Dominique Tanguy a bénéficié des soutiens de ses collègues et de sa famille (sa fille, Marie Tanguy-Gomes, sur la photo) jusque dans la salle d’audience du tribunal judiciaire de Brest. (Le Télégramme/Yann Le Gall)
Relaxe ou amende de 850 euros ? Dominique Tanguy devra attendre le 27 mars et le délibéré du tribunal judiciaire de Brest pour connaître son sort après le refus de réquisition du préfet du Finistère.
« Deux mois, c’est long pour réfléchir au jugement d’une affaire comme ça », s’étonnait Dominique Tanguy en quittant le palais de justice de Brest, ce lundi 30 janvier 2023. S’il doit encore ronger son frein avant le délibéré, l’audience à laquelle venait de comparaître le garagiste de Plouzané, avait cependant de quoi le rassurer. Au pire, pour son refus de réquisition de ses remorques de dépannage par le préfet du Finistère, le 17 mars 2022, dans le but d’enlever les tractopelles ou camions d’entreprises du BTP qui bloquaient le dépôt pétrolier de Brest, il risque une peine d’amende de 850 euros.
Comme l’a d’ailleurs demandé la procureure de la République, Véronique Wester-Ouisse, au terme d’une réquisition rappelant qu’il avait déjà refusé de déférer à la requête de l’autorité administrative (en 2018, dans un contexte similaire). Une réquisition du ministère public que le conseil du prévenu a trouvé « succincte, peut-être mal à l’aise ». Au contraire, Me Bertrand Labat a pris son temps pour développer sa plaidoirie visant un seul but : la relaxe.
« Aujourd’hui, le pouvoir exécutif est tout-puissant »

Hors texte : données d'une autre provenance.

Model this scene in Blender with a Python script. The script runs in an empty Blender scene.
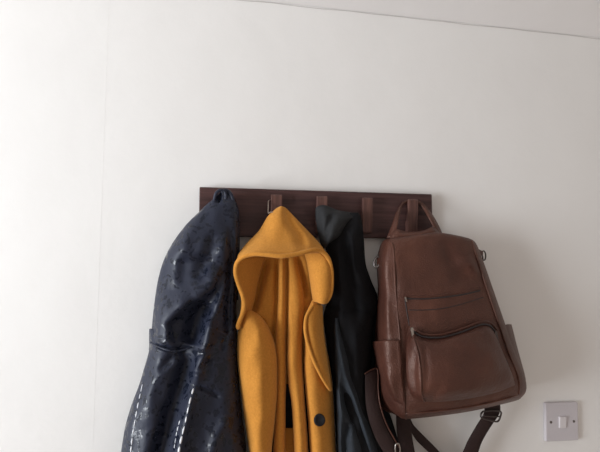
import bpy, bmesh, math, random
import numpy as np
from mathutils import Vector, Matrix

scene = bpy.context.scene
col = scene.collection

# ------------------------------------------------------------------ camera
F = 460.0                      # focal length in pixels of the 600 px wide frame
YAW, PITCH = math.radians(-11.0), math.radians(4.8)
CAM = Vector((0.0, -0.97, 1.45))
cd = bpy.data.cameras.new('camera')
cam = bpy.data.objects.new('camera', cd)
col.objects.link(cam)
cd.sensor_width = 36.0
cd.lens = F / 600.0 * 36.0
cd.clip_start = 0.01
cam.location = CAM
cam.rotation_euler = (math.radians(90) + PITCH, 0, YAW)
scene.camera = cam
ROT = cam.rotation_euler.to_matrix()

# ------------------------------------------------------------------ light
world = bpy.data.worlds.new('room_ambience')
scene.world = world
world.use_nodes = True
bg = world.node_tree.nodes['Background']
bg.inputs['Color'].default_value = (1.0, 0.90, 0.835, 1)
bg.inputs['Strength'].default_value = 0.45


def area(name, loc, target, sx, sy, power, colour, spread):
    ld = bpy.data.lights.new(name, 'AREA')
    ld.shape = 'RECTANGLE'
    ld.size, ld.size_y = sx, sy
    ld.energy = power
    ld.color = colour
    ld.spread = math.radians(spread)
    o = bpy.data.objects.new(name, ld)
    col.objects.link(o)
    o.location = loc
    d = Vector(target) - Vector(loc)
    o.rotation_euler = d.to_track_quat('-Z', 'Y').to_euler()
    return o


area('window_daylight', (-2.3, -1.0, 1.22), (-0.4, 0.0, 1.5), 1.1, 1.2, 23, (0.89, 0.945, 1.0), 90)

scene.view_settings.view_transform = 'Standard'
scene.view_settings.look = 'None'
scene.view_settings.exposure = 0.0
scene.view_settings.gamma = 1.0
scene.view_settings.use_curve_mapping = False


# ------------------------------------------------------------------ helpers
def P(u, v, d):
    """point seen at photo position (u, v), d metres in front of the wall plane y = 0"""
    r = ROT @ Vector(((u - 300.0) / F, -(v - 226.0) / F, -1.0))
    t = (-d - CAM.y) / r.y
    return CAM + r * t


def Pn(u, v, d):
    u, v, d = np.broadcast_arrays(np.asarray(u, float), np.asarray(v, float), np.asarray(d, float))
    R = np.array(ROT)
    q = np.stack([(u - 300.0) / F, -(v - 226.0) / F, -np.ones_like(u)], -1)
    r = q @ R.T
    t = (-d - CAM.y) / r[..., 1]
    return np.array(CAM) + r * t[..., None]


def tag(o, label=None, cat=None, group=None, kind=None):
    if label: o['label'] = label
    if cat: o['category'] = cat
    if group: o['group'] = group
    if kind: o['kind'] = kind
    return o


def thing(name, label, cat, loc, group=None):
    o = bpy.data.objects.new(name, None)
    o.empty_display_size = 0.05
    col.objects.link(o)
    o.location = loc
    return tag(o, label, cat, group)


def root_loc(o):
    p = Vector((0, 0, 0))
    while o is not None:
        p += o.location
        o = o.parent
    return p


def link_mesh(name, verts, faces, mat, parent=None, smooth=True, label=None, recalc=True):
    off = root_loc(parent) if parent else Vector((0, 0, 0))
    me = bpy.data.meshes.new(name)
    me.from_pydata([tuple(Vector(v) - off) for v in verts], [], [tuple(int(i) for i in f) for f in faces])
    bm = bmesh.new()
    bm.from_mesh(me)
    bmesh.ops.remove_doubles(bm, verts=bm.verts, dist=1e-6)
    bmesh.ops.dissolve_degenerate(bm, dist=1e-6, edges=bm.edges)
    if recalc:
        bmesh.ops.recalc_face_normals(bm, faces=bm.faces)
    bm.to_mesh(me)
    bm.free()
    me.materials.append(mat)
    if smooth:
        for p in me.polygons: p.use_smooth = True
    o = bpy.data.objects.new(name, me)
    col.objects.link(o)
    if parent: o.parent = parent
    if label: o['label'] = label
    return o


def cr(a, n, axis=0):
    """Catmull-Rom resampling of control values along one axis, n samples per span"""
    a = np.moveaxis(np.asarray(a, float), axis, 0)
    m = len(a)
    if m == 2:
        t = np.linspace(0, 1, n + 1)
        t = t.reshape((-1,) + (1,) * (a.ndim - 1))
        return np.moveaxis(a[0] * (1 - t) + a[1] * t, 0, axis)
    p = np.concatenate([2 * a[:1] - a[1:2], a, 2 * a[-1:] - a[-2:-1]])
    out = []
    for i in range(m - 1):
        p0, p1, p2, p3 = p[i], p[i + 1], p[i + 2], p[i + 3]
        for k in range(n):
            t = k / n
            out.append(0.5 * (2 * p1 + (p2 - p0) * t + (2 * p0 - 5 * p1 + 4 * p2 - p3) * t * t
                              + (3 * p1 - p0 - 3 * p2 + p3) * t ** 3))
    out.append(a[-1])
    return np.moveaxis(np.array(out), 0, axis)


def pchip(x, xs, ys):
    xs, ys = np.asarray(xs, float), np.asarray(ys, float)
    h = np.diff(xs)
    dl = np.diff(ys) / h
    m = np.zeros(len(xs))
    m[0], m[-1] = dl[0], dl[-1]
    for i in range(1, len(xs) - 1):
        if dl[i - 1] * dl[i] > 0:
            w1, w2 = 2 * h[i] + h[i - 1], h[i] + 2 * h[i - 1]
            m[i] = (w1 + w2) / (w1 / dl[i - 1] + w2 / dl[i])
    i = np.clip(np.searchsorted(xs, x) - 1, 0, len(xs) - 2)
    t = (x - xs[i]) / h[i]
    return ((1 + 2 * t) * (1 - t) ** 2 * ys[i] + t * (1 - t) ** 2 * h[i] * m[i]
            + t * t * (3 - 2 * t) * ys[i + 1] + t * t * (t - 1) * h[i] * m[i + 1])


def folds(u, v, lst):
    """depth change of a list of folds: (points, amplitude, width[, 'step'])"""
    tot = np.zeros_like(u)
    for f in lst:
        pts, amp, w = np.array(f[0], float), f[1], f[2]
        step = len(f) > 3
        best = np.full(u.shape, 1e9)
        sgn = np.zeros_like(u)
        tt = np.zeros_like(u)
        L = np.concatenate([[0], np.cumsum(np.hypot(*np.diff(pts, axis=0).T))])
        for i in range(len(pts) - 1):
            a, b = pts[i], pts[i + 1]
            ab = b - a
            q = ((u - a[0]) * ab[0] + (v - a[1]) * ab[1]) / (ab @ ab)
            t = np.clip(q, 0, 1)
            dx, dy = u - (a[0] + t * ab[0]), v - (a[1] + t * ab[1])
            dd = np.hypot(dx, dy)
            cl = dd < best
            best = np.where(cl, dd, best)
            sgn = np.where(cl, np.sign(ab[0] * (v - a[1]) - ab[1] * (u - a[0])), sgn)
            tt = np.where(cl, (L[i] + t * (L[i + 1] - L[i])) / L[-1], tt)
        taper = np.clip(np.minimum(tt, 1 - tt) * 6 + 0.15, 0, 1)
        if step:        # one side of the line is raised, fading away from it
            g = 0.5 + 0.5 * np.tanh(sgn * best / w)
            tot += amp * g * np.exp(-(best / (w * f[3])) ** 2) * taper
        else:
            tot += amp * np.exp(-(best / w) ** 2) * taper
    return tot


_rs = np.random.RandomState(5)


def ripples(u, v, amp, scale, seed, n=9):
    rs = np.random.RandomState(seed)
    tot = np.zeros_like(u)
    for k in range(n):
        a = rs.uniform(0, math.pi * 2)
        s = scale * rs.uniform(0.6, 1.8)
        tot += np.sin((u * math.cos(a) + v * math.sin(a) * 0.6) * 2 * math.pi / s + rs.uniform(0, 7))
    return amp * tot / math.sqrt(n)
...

« Dominique Tanguy n’avait pas les moyens matériels, ni humains de répondre à l’ordre du préfet. Il aurait fallu l’armée pour dégager tous les véhicules. De plus, deux jours après (le début du blocus du dépôt pétrolier), l’urgence était-elle requise ? », a interrogé l’avocat de la défense, estimant, qu’en l’espèce, le préfet du Finistère « a usurpé » l’article du code des collectivités territoriales lui donnant pouvoir de réquisition.
« Outre le droit, il y a, dans ce dossier scandaleux, quelque chose qui me dérange profondément. Aujourd’hui, en France, le pouvoir exécutif est tout-puissant. Cela me choque que le préfet du Finistère appelle le procureur qui joint la colonelle de gendarmerie (commandante du groupement finistérien) pour que Dominique Tanguy obéisse, courbe l’échine ». L’avocat rappelle l’épisode de la garde à vue, finalement non exécutée, de son client, ce fameux 17 mars 2022.

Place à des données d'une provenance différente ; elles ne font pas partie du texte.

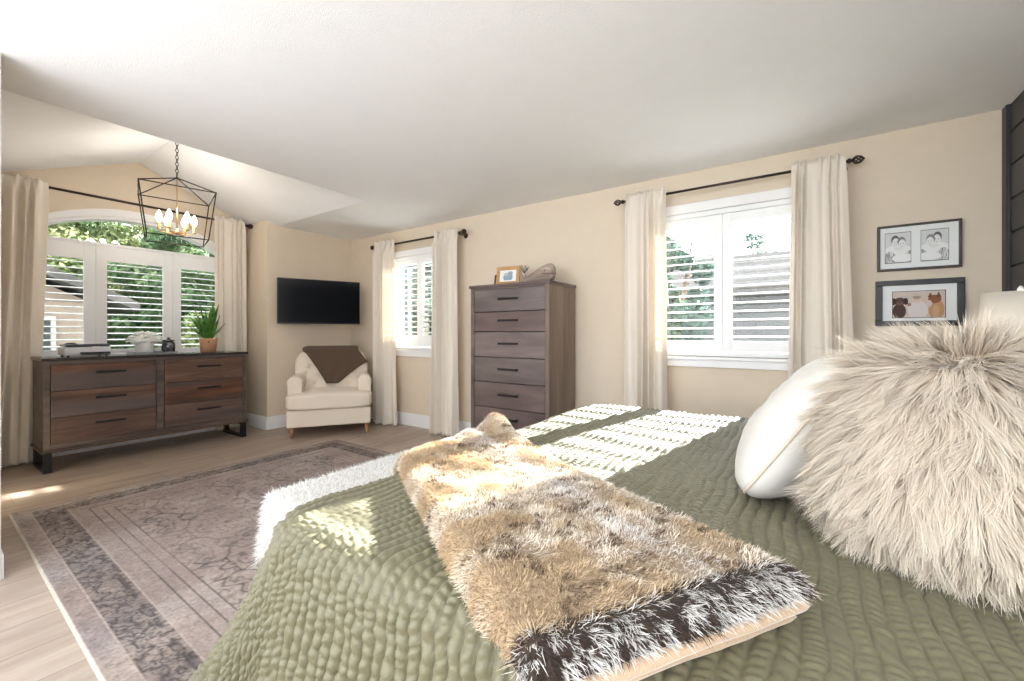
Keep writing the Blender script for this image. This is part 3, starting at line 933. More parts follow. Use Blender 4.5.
# ---- lantern chandelier
CX, CYY = -4.655, 1.44
cl = empty('lantern_chandelier', (CX, CYY, 2.93))
tag(cl, 'open-frame bronze lantern chandelier with lit candle bulbs hanging on a chain from the vaulted ceiling', 'chandelier')
def rotp(x, y, a=math.radians(-14)): return (x * math.cos(a) - y * math.sin(a), x * math.sin(a) + y * math.cos(a))
zT, zB_, zA = -.523, -.945, -.38
tt, bb_ = .262, .212
T4 = [rotp(x * tt, y * tt) + (zT,) for x, y in ((1, 1), (-1, 1), (-1, -1), (1, -1))]
B4 = [rotp(x * bb_, y * bb_) + (zB_,) for x, y in ((1, 1), (-1, 1), (-1, -1), (1, -1))]
b = MB()
for k in range(4):
    b.tube([T4[k], T4[(k + 1) % 4]], .0055, 6); b.tube([B4[k], B4[(k + 1) % 4]], .0055, 6)
    b.tube([T4[k], B4[k]], .0055, 6); b.tube([(0, 0, zA), T4[k]], .0055, 6)
    b.ball(T4[k], .007, 1); b.ball(B4[k], .007, 1)
b.ball((0, 0, zA), .012, 2)
b.build('lantern_frame', M['bronze'], cl)
b = MB()
z = zA + .012; k = 0
while z < -.03:
    pts = []
    for q in range(12):
        a = 2 * math.pi * q / 12
        px, pz = .0105 * math.cos(a), .019 * math.sin(a)
        pts.append((px, 0, z + .019 + pz) if k % 2 == 0 else (0, px, z + .019 + pz))
    b.tube(pts, .003, 5, closed=True); z += .031; k += 1
b.build('chain', M['bronze'], cl)
MB().lathe([(.002, -.045), (.012, -.04), (.055, -.02), (.062, -.002), (.062, 0.03)], n=24).build('canopy', M['bronze'], cl)
b = MB(); b.tube([(0, 0, zA), (0, 0, -.885)], .004, 8); b.lathe([(.001, -.90), (.018, -.89), (.022, -.875), (.012, -.86), (.006, -.84)], n=14)
arms = []
for k in range(6):
    a = 2 * math.pi * k / 6 + .3; x, y = .125 * math.cos(a), .125 * math.sin(a)
    b.tube([(0, 0, -.872), (x * .4, y * .4, -.888), (x * .85, y * .85, -.882), (x, y, -.865)], .0045, 6)
    b.lathe([(.002, -.868), (.017, -.864), (.019, -.857), (.011, -.855), (.011, -.80), (.001, -.80)], (x, y, 0), 12)
    arms.append((x, y))
b.build('candle_arms', M['brass'], cl)
bulb_m = emit_mat('lit_bulb', (1.0, 0.84, 0.62), 14.0)
for x, y in arms:
    pl = bpy.data.lights.new('bulb_light', 'POINT'); pl.energy = 2.3; pl.shadow_soft_size = .03; pl.color = (1, .93, .84)
    po_ = bpy.data.objects.new('bulb_light', pl); COL.objects.link(po_); po_.parent = cl; po_.location = (x, y, -.675)
    MB().lathe([(.009, -.80), (.016, -.785), (.024, -.765), (.022, -.742), (.012, -.715), (.001, -.695)], (x, y, 0), 14).build('bulb', bulb_m, cl)

# ---- things on the dresser (top z = .94)
DZ = 0.9405
pr = empty('printer', (-5.27, 0.955, DZ), math.radians(90)); pr.scale = (.86, .86, 1.1)
tag(pr, 'white desktop printer with dark lid on the left end of the long dresser', 'printer')
MB().box(-.17, .17, -.15, .15, .012, .075, bev=.008, seg=3).build('body', M['printer_white'], pr)
q = MB().box(-.16, .165, -.152, .14, .078, .098, bev=.006, seg=3); q.lathe([(.001, .112), (.035, .11), (.05, .098), (.055, .09)], (-.11, -.05, 0), 18)
q.build('lid', M['printer_dark'], pr)
MB().box(-.06, .165, -.16, -.14, .018, .036, bev=.003).box(-.055, .16, -.19, -.155, .012, .017).build('paper_tray', M['printer_dark'], pr)
MB().box(.02, .09, -.156, -.145, .062, .080, bev=.003).build('control_panel', M['white_ceramic'], pr)
for x in (-.14, .14):
    for y in (-.13, .13): MB().lathe([(.010, 0), (.011, .014)], (x, y, 0), 10).build('foot', M['printer_dark'], pr)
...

« La vie de mes employés d’abord »
Mais le Plouzanéen n’est pas du genre à se laisser faire. Surtout quand il estime avoir agi correctement : « Si j’avais envoyé un salarié sur le blocus et qu’il s’était blessé, le responsable, c’était moi. La vie de mes employés d’abord. Le préfet pouvait disposer d’autres moyens », insiste Dominique Tanguy. « Mon métier, c’est d’enlever, pas d’évacuer la voie publique des manifestants ». Surtout lorsqu’il s’agit de clients « et même de confrères » qui représentent 80 % de son chiffre d’affaires.

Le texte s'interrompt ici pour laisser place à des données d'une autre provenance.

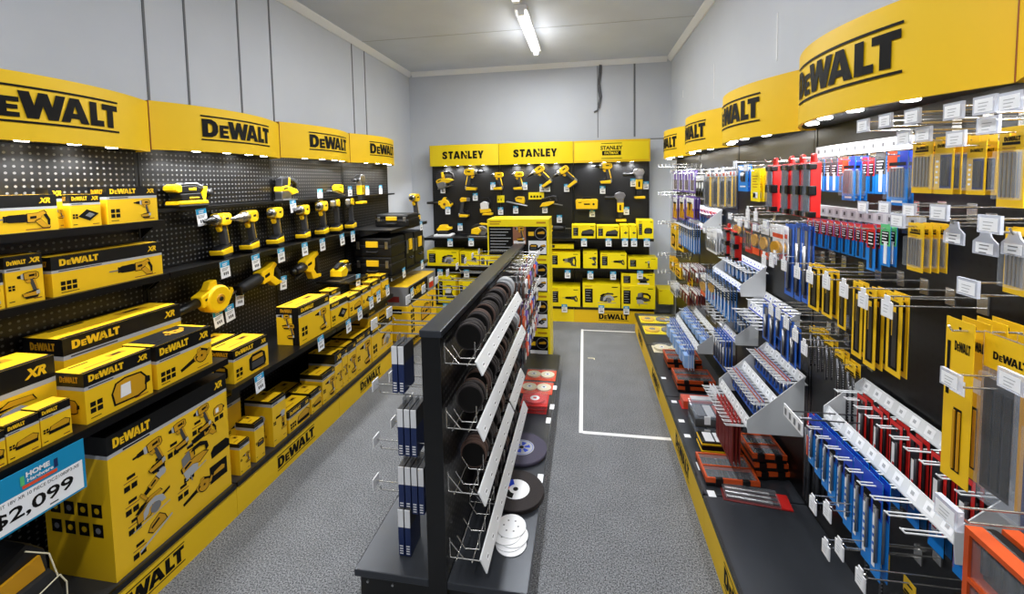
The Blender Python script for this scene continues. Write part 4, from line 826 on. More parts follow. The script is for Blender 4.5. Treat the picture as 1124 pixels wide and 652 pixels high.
for px, py, yf, what in ((494,262,BSX-.006,'under the polisher'),(517,261.5,BSX-.006,'under the hidden circular saw'),(641,261.5,BSX-.006,'under the first low carton of the upper far shelf'),(668,261.5,BSX-.006,'under the second low carton of the upper far shelf'),(686,261.5,BSX-.006,'under the nearer small carton of the upper far shelf'),(696,261.5,BSX-.006,'under the farther small carton of the upper far shelf'),(710,261.5,BSX-.006,'under the black banded carton of the upper far shelf'),
        (483,295.5,BSX-.006,'under the wide carton by the corner'),(512,296,BSX-.006,'under the flat tool carton'),(623,296.5,BSX-.006,'under the wide carton by the tall stack'),(648,297.5,BSX-.006,'under the upright heat gun carton'),(673,298,BSX-.006,'under the torch carton'),(702.5,297,yd-.012,'over the carton lying on top at the end'),(489,333,4.775,'on the far deck edge by the corner'),(619.5,334,4.775,'on the far deck edge by the tall stack'),(660,335,4.775,'on the far deck edge under the large kit carton'),(687.5,336,4.775,'on the far deck edge by the last stack')):
    ticket_px('white and blue price ticket '+what, BACK, yf, px, py)
# ------------------------------------------------------------------ low double sided stand in the middle
GX0, GX1, GY0, GY1, GZ = -.861, -.20, 1.40, 3.49, .15
PX0, PX1, PZ = -.572, -.502, 1.082
t = thing('display_stand', 'low black double sided perforated stand in the middle of the floor', 'display stand', ((PX0+PX1)/2, (GY0+GY1)/2, 0))
L = GY1-GY0; hw = (PX1-PX0)/2; hd = (GX1-GX0)/2
for s in (-1,1):
    x0, x1 = (-hd, -hw-.0) if s < 0 else (hw, hd)
    MB().box(x0,x1,-L/2,L/2,GZ-.028,GZ,'deck_black').build('deck', t, bevel=.004)
    MB().box(x0+.02 if s<0 else x0, x1 if s<0 else x1-.02,-L/2+.012,L/2-.012,0,GZ-.03,'shelf_black').build('plinth', t)
for k in range(2):
    for s in (-1,1):
        o = MB().box(-L/4+.004,L/4-.004,0,.012,0,PZ-GZ-.04,'peg_gondola').build('perforated_panel', t, loc=(s*(hw-.001),-L/4+k*L/2,GZ+.001), rz=LEFT if s > 0 else RIGHT)
for y in (-L/2+.012, 0, L/2-.012): MB().box(-hw,hw,y-.012,y+.012,0,PZ-.026,'shelf_black').build('upright', t)
MB().box(-hw-.006,hw+.006,-L/2-.004,L/2+.004,PZ-.026,PZ,'deck_black').build('top_cap', t, bevel=.004)
for x in (-hd+.05, -hd+.15): MB().cyl((x,-L/2+.013,GZ-.05),(x,-L/2+.006,GZ-.05),.005,'steel',n=8).build('bolt', t)

# grinding disc racks on the side facing the right aisle
def disc(label, loc, r, th, m, group, rim=None):
    t = thing('grinding_disc', label, 'disc', loc, 0, group)
    MB().lathe([(-th/2,r*.97),(-th/2+.001,r),(th/2-.001,r),(th/2,r*.97)], 'y', (0,0,0), m, 28).build('wheel', t, fix=True)
    MB().lathe([(-th/2-.0008,r*(.9 if not rim or rim == 'ink' else .5)),(th/2+.0008,r*(.9 if not rim or rim == 'ink' else .5))], 'y', (0,0,0), rim or 'ink', 20).build('paper_label', t, fix=True)
    return t
tiers = [.953, .713, .473, .22]
spans = [[(1.42,2.38)], [(1.42,2.52)], [(1.42,2.05),(2.07,2.45)], [(1.42,2.55)]]
protos = {}
nm = ['top','second','third','bottom']
rng = random.Random(5)
for ti, z in enumerate(tiers):
    for si, (y0, y1) in enumerate(spans[ti]):
        tt = thing('wire_rack', '%s wire rack with a silver label rail on the low stand%s' % (nm[ti], ', farther piece' if si else ''), 'rack', (PX1, (y0+y1)/2, z), LEFT, 'wire disc racks on the low stand')
        w = y1-y0; D = .118
        # local: x along the stand, -y out into the aisle
        n = max(2, round(w/.32))
        for i in range(n+1):
            x = -w/2+.012+(w-.024)*i/n
            MB().tube([(x,-.004,.075),(x,-.004,0),(x,-D,0)], .0026, 'chrome_wire').tube([(x,-.004,.062),(x,-.055,.002)], .0024, 'chrome_wire').build('side_wire', tt)
        mb = MB()
        for yy in (-.03,-.09): mb.tube([(-w/2,yy,.0),(w/2,yy,.0)], .0022, 'chrome_wire')
        mb.build('long_wire', tt)
        for i in range(int(w/.085)):
            x = -w/2+.055+i*.085
            MB().tube([(x,-.105,.065),(x,-.105,.004),(x-.004,-.05,.004),(x-.004,-.02,.05)], .0022, 'chrome_wire').build('divider', tt)
        r = MB(); r.sect([(-D-.002,.012),(-D-.024,-.034),(-D-.029,-.032),(-D-.006,.014)], -w/2, w/2, 'rail_white').sect([(-D-.006,.014),(-D+.0,.016),(-D+.0,.012),(-D-.004,.011)], -w/2, w/2, 'rail_white')
        ro = r.build('label_rail', tt)
        mb = MB()
        for i in range(int(w/.09)):
            x = -w/2+.05+i*.09; mb.add([(x+u,-D-.0068-.022*v-.0008,.010-.042*v) for u,v in ((-.012,.75),(.012,.75),(.012,.3),(-.012,.3))], [(0,1,2,3)], 'paper')
            mb.add([(x+u,-D-.0068-.022*v-.0012,.010-.042*v) for u,v in ((-.008,.6),(.008,.6),(.008,.5),(-.008,.5))], [(0,1,2,3)], 'dark_grey')
        mb.build('label_strip', ro)
    y0, y1 = spans[ti][0][0], spans[ti][-1][1]
    y = y0+(.13,.12,.15,.34)[ti]; k = 0; run = 0
    R = .052
    while y < y1-.03:
        m = ('abrasive','abrasive','abrasive_brown','abrasive')[(k//3+ti) % 4]
        if ti == 0 and y > 2.22: m = 'grey_strip'
        if ti == 1 and y > 2.36: m = 'grey_strip'
        th = .016
        key = (m, R)
        gl = '%s grinding discs in the %s wire rack' % ({'abrasive':'dark grey','abrasive_brown':'brown','grey_strip':'silver rimmed'}[m], nm[ti])
        lab = {'abrasive':'dark grey','abrasive_brown':'brown','grey_strip':'silver rimmed'}[m]+' grinding disc, %s from the near end of the %s wire rack' % (ordinal(k+1), nm[ti])
        loc = (PX1+.062+rng.uniform(-.004,.004), y, z+R+.006)
        if key not in protos: protos[key] = disc(lab, loc, R, th, m, gl, 'white' if m == 'grey_strip' else 'ink'); o = protos[key]
        else: o = dup(protos[key], loc, 0, lab, gl)
        o.rotation_euler = (rng.uniform(-.12,.02), 0, rng.uniform(-.1,.1))
        k += 1; y += .0185 if k % 4 else .07
# deck items on that side
def flat_disc(label, px, py, r, th, m, label_m, z=GZ, cat='disc', group=None, dx=0, dy=0, name='cutting_disc', art='blue'):
    p = P(px,py,z=z+th)
    t = thing(name, label, cat, (p.x+dx, p.y+dy, z+.0006), 0, group)
    MB().lathe([(0,r),(th,r)], 'z', (0,0,0), m, 48).build('wheel', t, fix=True)
    mb = MB(); n = 28
    def ring(ra, rb, zz, mt, a0=0, a1=2*PI):
        k = 28; vs = []
        for i in range(k+1):
            a = a0+(a1-a0)*i/k; vs += [(ra*math.cos(a),ra*math.sin(a),zz),(rb*math.cos(a),rb*math.sin(a),zz)]
        mb.add(vs, [(2*i,2*i+1,2*i+3,2*i+2) for i in range(k)], mt)
    if label_m:
        ring(.012, r*.5, th+.0006, label_m)
        if art == 'blue':
            for a in range(6): ring(r*.12, r*.34, th+.0012, 'deep_blue', a*PI/3, a*PI/3+.6)
            ring(r*.44, r*.46, th+.0012, 'deep_blue')
        else:
            ring(.03, r*.5, th+.0012, 'deep_blue', 1.9, 2.8); ring(.03, r*.5, th+.0012, 'red', 2.8, 3.3); ring(.03, .06, th+.0014, 'ink', 3.4, 4.6)
        ring(0, .012, th+.0016, 'ink')
    mb.build('paper_label', t)
    return t
flat_disc('large slate coloured cutting disc with blue print, lying on the stand deck', 572.5, 491, .135, .022, 'slate_disc', 'grey_strip', group=None)
flat_disc('large dark cutting disc under another one with a white label, on the stand deck', 567, 539, .13, .012, 'abrasive', None)
p = P(567,537,z=GZ+.016)
flat_disc('large dark cutting disc with white, blue and red label, topmost of two', 566, 537, .13, .012, 'abrasive', 'white', z=GZ+.0132, art='red')
for i, (px, py, dz, w_) in enumerate(((561,597,0,'lowest'),(559,592,.004,'second'),(563,588,.008,'third'),(556,585,.012,'fourth'),(561,578,.016,'topmost'))):
    p = P(px,py,z=GZ+dz); tt = thing('sanding_disc', 'thin white sanding disc, %s of the loose pile on the stand deck' % w_, 'disc', (p.x, p.y, GZ+.0006+dz), 0, 'white sanding discs in a pile')
    MB().lathe([(0,.062),(.0035,.062)], 'z', (0,0,0), 'white', 36).build('sheet', tt, fix=True)
    mb = MB()
    for a in range(6): mb.lathe([(.0036,.004),(.0041,.004)], 'z', (.03*math.cos(a*PI/3),.03*math.sin(a*PI/3),0), 'mid_grey', 8)
    mb.build('dust_holes', tt)
def clam(label, loc, w, d, h, m, art, group=None, name='blister_pack', rz=0.0):
    t = thing(name, label, 'blister pack', loc, rz, group)
    MB().box(-w/2,w/2,-d/2,d/2,0,.002,m).build('backing_card', t)
    mb = MB()
    if art == 'discs':
        for x in (-w*.24,w*.22):
            mb.lathe([(.002,min(w*.23,d*.4)),(h*.7,min(w*.23,d*.4))], 'z', (x,0,0), 'cream', 24).lathe([(h*.7,.02),(h*.72,.02)], 'z', (x,0,0), 'white', 16).lathe([(h*.72,.008),(h*.74,.008)], 'z', (x,0,0), 'navy', 12)
    elif art == 'yellow_discs':
        for x in (-w*.25,w*.24): mb.lathe([(.002,min(w*.22,d*.42)),(h*.7,min(w*.22,d*.42))], 'z', (x,0,0), 'yellow' if x<0 else 'mid_grey', 24).lathe([(h*.7,.028),(h*.72,.028)], 'z', (x,0,0), 'mid_grey' if x<0 else 'yellow_dark', 16)
    elif art == 'red_wheel':
        mb.lathe([(.002,d*.42),(h*.75,d*.42)], 'z', (0,0,0), 'red', 28).lathe([(h*.75,d*.2),(h*.78,d*.2)], 'z', (0,0,0), 'white', 20).lathe([(h*.78,d*.08),(h*.8,d*.08)], 'z', (0,0,0), 'red', 12)
    mb.build('contents', t)
    MB().box(-w/2+.006,w/2-.006,-d/2+.006,d/2-.006,.002,h,'clear').build('blister', t)
    return t
for px, py, lab, art, m in ((594,412,'red and cream two disc blister pack, farthest on the stand deck','discs','red_orange'),(589.5,426,'red and cream two disc blister pack, second from the far end of the stand deck','discs','red_orange')):
    p = P(px,py,z=GZ); clam(lab, (p.x,p.y,GZ+.0006), .22, .17, .016, m, art, 'cream disc blister packs')
for i, w_ in enumerate(('lowest','middle','topmost')):
    p = P(586,447,z=GZ); clam('red wheel blister pack on the stand deck, %s of three stacked' % w_, (p.x+.004*i,p.y,GZ+.0006+i*.023), .17, .15, .022, 'red', 'red_wheel', 'red wheel blister packs')
for i, (px, py) in enumerate(((609,425.5),(606,446.5),(602,461.5),(593,525))):
    p = P(px,py,z=GZ+.0008); c = MB().box(-.014,.014,-.03,.03,0,.0008,'paper').build('shelf_label', loc=(p.x,p.y,GZ+.0004)); tag(c, 'small white label on the stand deck edge, '+['farthest one','second from the far end','beside the slate disc','beside the white labelled disc'][i], 'label', 'white labels on the stand deck edge')
p = P(443,521,z=GZ); c = MB().box(-.03,.03,-.05,.05,0,.0008,'paper').build('shelf_label', loc=(-.80,p.y,GZ+.0004)); tag(c, 'white label stuck on the stand deck below the boxed blades', 'label')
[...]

Mobilisation interrégionale pour une première en France
Propos qui ont reçu l’approbation silencieuse des huit rangs du tribunal, occupés par des collègues venus le soutenir. Débarquant avec leurs véhicules, une quarantaine de pros du dépannage et des BTP – du grand Ouest et de Seine-et-Marne -, ont marqué leur solidarité avec Dominique Tanguy, en occupant, le matin, deux giratoires à l’entrée de l’agglomération brestoise (Penn-ar-C’hleuz et Kergleuz) puis en reformant une escorte, en convoi, jusqu’à l’audience. Dans la profession, cette première affaire de jugement d’un refus de réquisition préfectorale, en France, a un retentissement national.